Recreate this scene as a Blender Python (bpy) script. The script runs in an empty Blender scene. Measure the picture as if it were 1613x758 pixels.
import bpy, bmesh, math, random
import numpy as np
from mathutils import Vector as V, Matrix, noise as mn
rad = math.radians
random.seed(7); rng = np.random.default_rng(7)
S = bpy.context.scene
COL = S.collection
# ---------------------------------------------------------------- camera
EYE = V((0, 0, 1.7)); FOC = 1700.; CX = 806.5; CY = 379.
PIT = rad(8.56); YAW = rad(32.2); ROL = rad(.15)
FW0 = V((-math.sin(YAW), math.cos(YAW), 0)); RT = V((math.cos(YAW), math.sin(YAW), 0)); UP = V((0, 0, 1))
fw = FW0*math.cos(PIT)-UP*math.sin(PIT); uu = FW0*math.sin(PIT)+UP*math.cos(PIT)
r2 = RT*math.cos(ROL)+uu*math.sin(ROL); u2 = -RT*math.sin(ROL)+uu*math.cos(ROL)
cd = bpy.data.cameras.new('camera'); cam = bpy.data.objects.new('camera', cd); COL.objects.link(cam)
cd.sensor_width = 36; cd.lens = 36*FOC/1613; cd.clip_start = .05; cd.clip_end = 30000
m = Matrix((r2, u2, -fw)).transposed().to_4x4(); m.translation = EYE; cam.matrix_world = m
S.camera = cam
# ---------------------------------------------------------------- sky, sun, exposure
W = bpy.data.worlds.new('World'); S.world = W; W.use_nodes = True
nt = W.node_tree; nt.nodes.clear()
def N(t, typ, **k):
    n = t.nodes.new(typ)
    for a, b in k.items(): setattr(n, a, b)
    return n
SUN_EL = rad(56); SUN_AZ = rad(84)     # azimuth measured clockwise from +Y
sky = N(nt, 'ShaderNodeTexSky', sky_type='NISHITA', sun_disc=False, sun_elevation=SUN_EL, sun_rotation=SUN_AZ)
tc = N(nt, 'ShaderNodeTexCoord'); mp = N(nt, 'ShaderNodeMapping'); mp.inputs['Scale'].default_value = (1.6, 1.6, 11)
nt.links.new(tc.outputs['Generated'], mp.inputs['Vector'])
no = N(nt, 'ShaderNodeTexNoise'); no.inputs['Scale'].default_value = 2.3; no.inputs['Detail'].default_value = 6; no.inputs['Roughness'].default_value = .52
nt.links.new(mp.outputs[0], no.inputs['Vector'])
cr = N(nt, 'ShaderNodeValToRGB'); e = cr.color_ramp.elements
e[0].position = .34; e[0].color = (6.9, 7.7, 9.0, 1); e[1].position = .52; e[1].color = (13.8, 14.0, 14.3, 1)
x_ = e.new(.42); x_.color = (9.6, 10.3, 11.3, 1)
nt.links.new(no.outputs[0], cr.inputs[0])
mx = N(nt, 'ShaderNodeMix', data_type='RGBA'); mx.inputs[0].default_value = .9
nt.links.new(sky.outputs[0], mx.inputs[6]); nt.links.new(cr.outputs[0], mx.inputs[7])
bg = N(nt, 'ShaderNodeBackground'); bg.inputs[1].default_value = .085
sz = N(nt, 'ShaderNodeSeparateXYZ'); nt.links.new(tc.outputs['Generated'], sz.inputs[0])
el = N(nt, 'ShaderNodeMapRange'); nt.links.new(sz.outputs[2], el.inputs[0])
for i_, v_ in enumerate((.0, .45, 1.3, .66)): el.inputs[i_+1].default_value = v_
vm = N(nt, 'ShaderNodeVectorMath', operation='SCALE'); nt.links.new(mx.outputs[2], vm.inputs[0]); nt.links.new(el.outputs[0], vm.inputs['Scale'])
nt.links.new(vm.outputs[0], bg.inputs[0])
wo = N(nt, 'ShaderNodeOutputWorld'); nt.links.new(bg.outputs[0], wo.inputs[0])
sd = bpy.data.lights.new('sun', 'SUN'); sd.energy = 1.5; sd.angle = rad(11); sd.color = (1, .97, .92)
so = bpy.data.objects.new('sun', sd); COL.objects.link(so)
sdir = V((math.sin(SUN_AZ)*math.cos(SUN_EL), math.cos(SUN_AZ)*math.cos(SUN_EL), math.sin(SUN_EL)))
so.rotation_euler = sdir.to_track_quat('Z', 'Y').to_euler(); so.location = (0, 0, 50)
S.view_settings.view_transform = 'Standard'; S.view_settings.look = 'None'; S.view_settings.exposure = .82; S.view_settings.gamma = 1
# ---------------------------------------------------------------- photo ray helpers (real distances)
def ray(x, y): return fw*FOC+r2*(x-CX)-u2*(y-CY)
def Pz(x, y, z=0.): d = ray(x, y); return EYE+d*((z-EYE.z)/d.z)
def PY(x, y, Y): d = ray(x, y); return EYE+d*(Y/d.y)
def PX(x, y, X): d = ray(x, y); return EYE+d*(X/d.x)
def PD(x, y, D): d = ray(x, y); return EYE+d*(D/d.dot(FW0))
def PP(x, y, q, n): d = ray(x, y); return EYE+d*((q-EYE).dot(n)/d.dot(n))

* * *

Extract the full listing and reproduce each line exactly.

Recreate this scene as a Blender Python (bpy) script. The script runs in an empty Blender scene. Measure the picture as if it were 1613x758 pixels.
import bpy, bmesh, math, random
import numpy as np
from mathutils import Vector as V, Matrix, noise as mn
rad = math.radians
random.seed(7); rng = np.random.default_rng(7)
S = bpy.context.scene
COL = S.collection
# ---------------------------------------------------------------- camera
EYE = V((0, 0, 1.7)); FOC = 1700.; CX = 806.5; CY = 379.
PIT = rad(8.56); YAW = rad(32.2); ROL = rad(.15)
FW0 = V((-math.sin(YAW), math.cos(YAW), 0)); RT = V((math.cos(YAW), math.sin(YAW), 0)); UP = V((0, 0, 1))
fw = FW0*math.cos(PIT)-UP*math.sin(PIT); uu = FW0*math.sin(PIT)+UP*math.cos(PIT)
r2 = RT*math.cos(ROL)+uu*math.sin(ROL); u2 = -RT*math.sin(ROL)+uu*math.cos(ROL)
cd = bpy.data.cameras.new('camera'); cam = bpy.data.objects.new('camera', cd); COL.objects.link(cam)
cd.sensor_width = 36; cd.lens = 36*FOC/1613; cd.clip_start = .05; cd.clip_end = 30000
m = Matrix((r2, u2, -fw)).transposed().to_4x4(); m.translation = EYE; cam.matrix_world = m
S.camera = cam
# ---------------------------------------------------------------- sky, sun, exposure
W = bpy.data.worlds.new('World'); S.world = W; W.use_nodes = True
nt = W.node_tree; nt.nodes.clear()
def N(t, typ, **k):
    n = t.nodes.new(typ)
    for a, b in k.items(): setattr(n, a, b)
    return n
SUN_EL = rad(56); SUN_AZ = rad(84)     # azimuth measured clockwise from +Y
sky = N(nt, 'ShaderNodeTexSky', sky_type='NISHITA', sun_disc=False, sun_elevation=SUN_EL, sun_rotation=SUN_AZ)
tc = N(nt, 'ShaderNodeTexCoord'); mp = N(nt, 'ShaderNodeMapping'); mp.inputs['Scale'].default_value = (1.6, 1.6, 11)
nt.links.new(tc.outputs['Generated'], mp.inputs['Vector'])
no = N(nt, 'ShaderNodeTexNoise'); no.inputs['Scale'].default_value = 2.3; no.inputs['Detail'].default_value = 6; no.inputs['Roughness'].default_value = .52
nt.links.new(mp.outputs[0], no.inputs['Vector'])
cr = N(nt, 'ShaderNodeValToRGB'); e = cr.color_ramp.elements
e[0].position = .34; e[0].color = (6.9, 7.7, 9.0, 1); e[1].position = .52; e[1].color = (13.8, 14.0, 14.3, 1)
x_ = e.new(.42); x_.color = (9.6, 10.3, 11.3, 1)
nt.links.new(no.outputs[0], cr.inputs[0])
mx = N(nt, 'ShaderNodeMix', data_type='RGBA'); mx.inputs[0].default_value = .9
nt.links.new(sky.outputs[0], mx.inputs[6]); nt.links.new(cr.outputs[0], mx.inputs[7])
bg = N(nt, 'ShaderNodeBackground'); bg.inputs[1].default_value = .085
sz = N(nt, 'ShaderNodeSeparateXYZ'); nt.links.new(tc.outputs['Generated'], sz.inputs[0])
el = N(nt, 'ShaderNodeMapRange'); nt.links.new(sz.outputs[2], el.inputs[0])
for i_, v_ in enumerate((.0, .45, 1.3, .66)): el.inputs[i_+1].default_value = v_
vm = N(nt, 'ShaderNodeVectorMath', operation='SCALE'); nt.links.new(mx.outputs[2], vm.inputs[0]); nt.links.new(el.outputs[0], vm.inputs['Scale'])
nt.links.new(vm.outputs[0], bg.inputs[0])
wo = N(nt, 'ShaderNodeOutputWorld'); nt.links.new(bg.outputs[0], wo.inputs[0])
sd = bpy.data.lights.new('sun', 'SUN'); sd.energy = 1.5; sd.angle = rad(11); sd.color = (1, .97, .92)
so = bpy.data.objects.new('sun', sd); COL.objects.link(so)
sdir = V((math.sin(SUN_AZ)*math.cos(SUN_EL), math.cos(SUN_AZ)*math.cos(SUN_EL), math.sin(SUN_EL)))
so.rotation_euler = sdir.to_track_quat('Z', 'Y').to_euler(); so.location = (0, 0, 50)
S.view_settings.view_transform = 'Standard'; S.view_settings.look = 'None'; S.view_settings.exposure = .82; S.view_settings.gamma = 1
# ---------------------------------------------------------------- photo ray helpers (real distances)
def ray(x, y): return fw*FOC+r2*(x-CX)-u2*(y-CY)
def Pz(x, y, z=0.): d = ray(x, y); return EYE+d*((z-EYE.z)/d.z)
def PY(x, y, Y): d = ray(x, y); return EYE+d*(Y/d.y)
def PX(x, y, X): d = ray(x, y); return EYE+d*(X/d.x)
def PD(x, y, D): d = ray(x, y); return EYE+d*(D/d.dot(FW0))
def PP(x, y, q, n): d = ray(x, y); return EYE+d*((q-EYE).dot(n)/d.dot(n))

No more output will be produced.